* _Material_:

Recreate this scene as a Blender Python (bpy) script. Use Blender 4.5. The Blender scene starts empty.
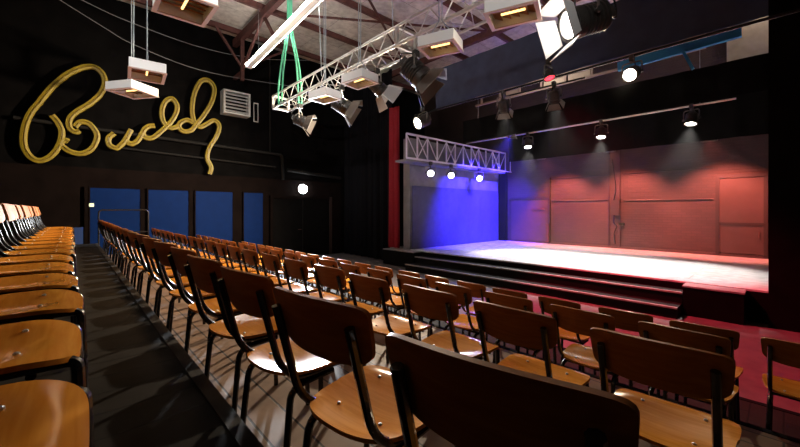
import bpy, bmesh, math, random
from mathutils import Vector, Matrix, Euler
random.seed(7)
scn = bpy.context.scene
col = scn.collection
PI = math.pi
V = Vector

# ------------------------------------------------------------------ materials
def newmat(name):
    m = bpy.data.materials.new(name); m.use_nodes = True
    nt = m.node_tree; b = nt.nodes['Principled BSDF']
    return m, nt, b
def plain(name, rgb, rough=.5, metal=0., coat=0., spec=.5, var=.0, scale=20., bump=0.):
    m, nt, b = newmat(name)
    b.inputs['Base Color'].default_value = (*rgb, 1)
    b.inputs['Roughness'].default_value = rough
    b.inputs['Metallic'].default_value = metal
    b.inputs['Coat Weight'].default_value = coat
    b.inputs['Specular IOR Level'].default_value = spec
    tc = nt.nodes.new('ShaderNodeTexCoord')
    n = nt.nodes.new('ShaderNodeTexNoise'); n.inputs['Scale'].default_value = scale; n.inputs['Detail'].default_value = 5
    nt.links.new(tc.outputs['Object'], n.inputs['Vector'])
    if var > 0:
        r = nt.nodes.new('ShaderNodeValToRGB')
        r.color_ramp.elements[0].position = .3; r.color_ramp.elements[1].position = .7
        r.color_ramp.elements[0].color = (*[c*(1-var) for c in rgb], 1)
        r.color_ramp.elements[1].color = (*[min(1, c*(1+var)) for c in rgb], 1)
        nt.links.new(n.outputs['Fac'], r.inputs['Fac']); nt.links.new(r.outputs['Color'], b.inputs['Base Color'])
    if bump > 0:
        bp = nt.nodes.new('ShaderNodeBump'); bp.inputs['Strength'].default_value = bump; bp.inputs['Distance'].default_value = .01
        nt.links.new(n.outputs['Fac'], bp.inputs['Height']); nt.links.new(bp.outputs['Normal'], b.inputs['Normal'])
    return m
def emit(name, rgb, strength):
    m, nt, b = newmat(name)
    b.inputs['Base Color'].default_value = (.05, .05, .05, 1)
    b.inputs['Emission Color'].default_value = (*rgb, 1); b.inputs['Emission Strength'].default_value = strength
    return m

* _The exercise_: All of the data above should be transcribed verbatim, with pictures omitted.

* _The solution_:
Recreate this scene as a Blender Python (bpy) script. Use Blender 4.5. The Blender scene starts empty.
import bpy, bmesh, math, random
from mathutils import Vector, Matrix, Euler
random.seed(7)
scn = bpy.context.scene
col = scn.collection
PI = math.pi
V = Vector

# ------------------------------------------------------------------ materials
def newmat(name):
    m = bpy.data.materials.new(name); m.use_nodes = True
    nt = m.node_tree; b = nt.nodes['Principled BSDF']
    return m, nt, b
def plain(name, rgb, rough=.5, metal=0., coat=0., spec=.5, var=.0, scale=20., bump=0.):
    m, nt, b = newmat(name)
    b.inputs['Base Color'].default_value = (*rgb, 1)
    b.inputs['Roughness'].default_value = rough
    b.inputs['Metallic'].default_value = metal
    b.inputs['Coat Weight'].default_value = coat
    b.inputs['Specular IOR Level'].default_value = spec
    tc = nt.nodes.new('ShaderNodeTexCoord')
    n = nt.nodes.new('ShaderNodeTexNoise'); n.inputs['Scale'].default_value = scale; n.inputs['Detail'].default_value = 5
    nt.links.new(tc.outputs['Object'], n.inputs['Vector'])
    if var > 0:
        r = nt.nodes.new('ShaderNodeValToRGB')
        r.color_ramp.elements[0].position = .3; r.color_ramp.elements[1].position = .7
        r.color_ramp.elements[0].color = (*[c*(1-var) for c in rgb], 1)
        r.color_ramp.elements[1].color = (*[min(1, c*(1+var)) for c in rgb], 1)
        nt.links.new(n.outputs['Fac'], r.inputs['Fac']); nt.links.new(r.outputs['Color'], b.inputs['Base Color'])
    if bump > 0:
        bp = nt.nodes.new('ShaderNodeBump'); bp.inputs['Strength'].default_value = bump; bp.inputs['Distance'].default_value = .01
        nt.links.new(n.outputs['Fac'], bp.inputs['Height']); nt.links.new(bp.outputs['Normal'], b.inputs['Normal'])
    return m
def emit(name, rgb, strength):
    m, nt, b = newmat(name)
    b.inputs['Base Color'].default_value = (.05, .05, .05, 1)
    b.inputs['Emission Color'].default_value = (*rgb, 1); b.inputs['Emission Strength'].default_value = strength
    return m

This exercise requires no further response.